El hecho de que haya matrimonios canónicos que han fracaso no significa que el matrimonio sacramental sea una realidad inviable o que no tenga razón de ser, o importancia, o valor, o que sea un problema; evidencia sólo la existencia de problemas o factores negativos que se deberían haber evitado, de problemas que una vez han aparecido no han sido resueltos correctamente, si es que estos tenían solución.
Las uniones de hecho afectan negativamente al sacramento del matrimonio, y a la familia y su estabilidad. Son relaciones en las que matrimonio no importa como un sacramento y se saca a la Iglesia de la vida.
A las personas que viven estas uniones extramatrimoniales, la Iglesia las invita a un cambio, a darle más cabida a Dios. A poner a Dios el primero en su relación, eso es, precisamente, casarse por la Iglesia.
San Pablo nos asegura que quien tiene a Dios en su vida es nueva criatura en Cristo, y no se refiere sólo a lo espiritual sino también a todo aspecto de nuestro ser y de nuestra vida cristiana (2 Cor 5, 17).
Vivir en unión libre, ¿da frutos de vida eterna? Puede aportar una felicidad humana, pero para un creyente que quiere ser coherente con su fe, es un remedio muy pobre de algo más grande a lo que está llamado. La unión libre no es parte del plan perfecto de Dios para el hombre y la mujer cristianos.
Muchas parejas son engañadas por la idea de que hay que gozar de todo sin comprometernos, y piensan que lo más importante es gozar la vida sin responsabilidad.
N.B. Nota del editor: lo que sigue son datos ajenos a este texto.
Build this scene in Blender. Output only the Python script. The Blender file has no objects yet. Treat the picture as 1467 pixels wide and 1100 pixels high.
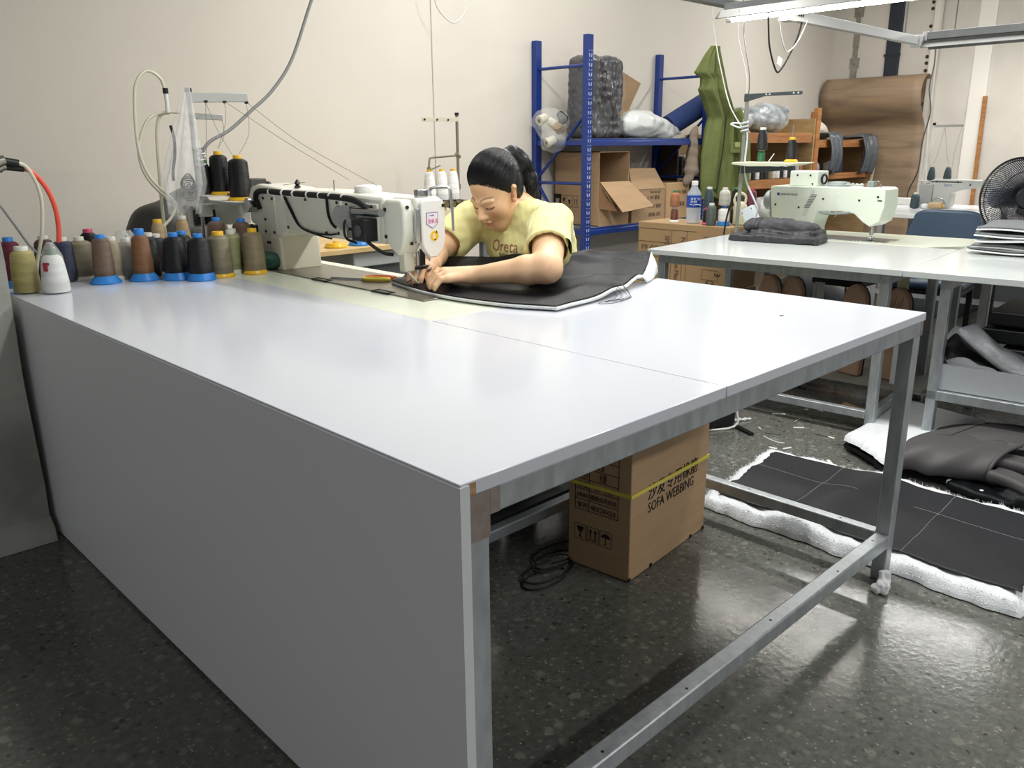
import bpy, bmesh, math, random
import numpy as np
from mathutils import Vector, Matrix
random.seed(7); np.random.seed(7)
SC = bpy.context.scene
COL = SC.collection
PI = math.pi

# ---------------------------------------------------------------- camera, world, lights, exposure
cam_d = bpy.data.cameras.new('camera'); cam = bpy.data.objects.new('camera', cam_d); COL.objects.link(cam)
cam_d.sensor_width = 36.0; cam_d.lens = 1183.925 * 36.0 / 1467.0
cam_d.clip_start = 0.05; cam_d.clip_end = 100
rt = Vector((0.71580634, -0.69825241, -0.00805371)); up = Vector((0.19915192, 0.19307707, 0.96075999)); fw = Vector((0.66929799, 0.689322, -0.2772641))
mw = Matrix(((rt.x, up.x, -fw.x, -0.67297), (rt.y, up.y, -fw.y, -0.796128), (rt.z, up.z, -fw.z, 1.243049), (0, 0, 0, 1)))
cam.matrix_world = mw
SC.camera = cam
SC.view_settings.view_transform = 'Standard'; SC.view_settings.look = 'None'
SC.view_settings.gamma = 1; SC.view_settings.use_curve_mapping = False
SC.view_settings.exposure = 0.17
wd = bpy.data.worlds.new('world'); SC.world = wd; wd.use_nodes = True
wd.node_tree.nodes['Background'].inputs[0].default_value = (0.97, 0.985, 1.0, 1)
wd.node_tree.nodes['Background'].inputs[1].default_value = WORLD_STRENGTH = 0.36
def area(loc, sx, sy, power, col=(1, 0.985, 0.955), rot=(0, 0, 0)):
    l = bpy.data.lights.new('ceiling_tube_light', 'AREA'); l.shape = 'RECTANGLE'; l.size = sx; l.size_y = sy; l.energy = power; l.color = col
    o = bpy.data.objects.new('ceiling_tube_light', l); COL.objects.link(o); o.location = loc; o.rotation_euler = rot
    return o
# the rows of tubes that hang over the tables of the hall, out of frame
area((0.75, 0.5, 2.35), 0.14, 1.8, 20)
area((2.4, 0.9, 2.7), 0.16, 2.4, 62)
area((3.2, 2.6, 3.4), 2.4, 0.2, 50)
area((7.3, 0.6, 2.2), 0.12, 2.4, 35)
area((6.6, 1.8, 3.0), 0.2, 2.0, 45)
area((2.6, -3.0, 2.8), 3.0, 0.16, 90)

# ---------------------------------------------------------------- helpers
def srgb(h):
    if isinstance(h, str):
        h = h.lstrip('#'); c = [int(h[i:i+2], 16) / 255 for i in (0, 2, 4)]
    else: c = list(h)
    return tuple(((x / 12.92) if x <= 0.04045 else ((x + 0.055) / 1.055) ** 2.4) for x in c)
MATS = {}
def M(name, col='808080', rough=0.5, metal=0.0, var=0.0, vs=6.0, bump=0.0, bs=60.0, spec=0.5, emit=None, es=0.0, alpha=1.0, trans=0.0, coat=0.0, stretch=None, col2=None, detail=4.0, ior=1.45, sheen=0.0, rvar=0.0):
    if name in MATS: return MATS[name]
    m = bpy.data.materials.new(name); m.use_nodes = True; MATS[name] = m
    nt = m.node_tree; b = nt.nodes['Principled BSDF']
    c = srgb(col)
    b.inputs['Base Color'].default_value = (*c, 1); b.inputs['Roughness'].default_value = rough; b.inputs['Metallic'].default_value = metal
    b.inputs['Specular IOR Level'].default_value = spec; b.inputs['Alpha'].default_value = alpha; b.inputs['IOR'].default_value = ior
    b.inputs['Transmission Weight'].default_value = trans; b.inputs['Coat Weight'].default_value = coat; b.inputs['Sheen Weight'].default_value = sheen
    if emit: b.inputs['Emission Color'].default_value = (*srgb(emit), 1); b.inputs['Emission Strength'].default_value = es
    if var or bump or col2 or rvar:
        tc = nt.nodes.new('ShaderNodeTexCoord'); mp = nt.nodes.new('ShaderNodeMapping'); nt.links.new(tc.outputs['Object'], mp.inputs[0])
        if stretch: mp.inputs['Scale'].default_value = stretch
    if var or col2 or rvar:
        n = nt.nodes.new('ShaderNodeTexNoise'); n.inputs['Scale'].default_value = vs; n.inputs['Detail'].default_value = detail; nt.links.new(mp.outputs[0], n.inputs['Vector'])
        if var or col2:
            r = nt.nodes.new('ShaderNodeValToRGB')
            d = srgb(col2) if col2 else tuple(max(0, x * (1 - var)) for x in c)
            e_ = c if col2 else tuple(min(1, x * (1 + var)) for x in c)
            r.color_ramp.elements[0].position = 0.33; r.color_ramp.elements[1].position = 0.67
            r.color_ramp.elements[0].color = (*d, 1); r.color_ramp.elements[1].color = (*e_, 1)
            nt.links.new(n.outputs[0], r.inputs[0]); nt.links.new(r.outputs[0], b.inputs['Base Color'])
        if rvar:
            mr = nt.nodes.new('ShaderNodeMapRange'); mr.inputs['To Min'].default_value = max(0, rough - rvar); mr.inputs['To Max'].default_value = rough + rvar
            nt.links.new(n.outputs[0], mr.inputs[0]); nt.links.new(mr.outputs[0], b.inputs['Roughness'])
    if bump:
        n2 = nt.nodes.new('ShaderNodeTexNoise'); n2.inputs['Scale'].default_value = bs; n2.inputs['Detail'].default_value = 5; nt.links.new(mp.outputs[0], n2.inputs['Vector'])
        bp = nt.nodes.new('ShaderNodeBump'); bp.inputs['Strength'].default_value = bump; bp.inputs['Distance'].default_value = 0.01
        nt.links.new(n2.outputs[0], bp.inputs['Height']); nt.links.new(bp.outputs[0], b.inputs['Normal'])
    return m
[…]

Sería útil preguntarse si esta relación no tendrá acaso como origen el egoísmo, ese deseo del placer sin un compromiso serio y responsable.
A menudo las uniones de hecho son unas relaciones inestables; por cualquier cosa y en cualquier momento, se puede ir fácilmente quedando todo en el aire. Al no tener los elementos que garanticen la estabilidad y la permanencia de dicha unión, están expuestas a que se rompan.
Si realmente hay amor, ¿por qué se excluye la estabilidad que ofrece el sacramento del matrimonio?
Para quien se confiesa creyente, las relaciones extra o prematrimoniales, desde el punto de vista de la fe eclesial, son más un problema que una felicidad.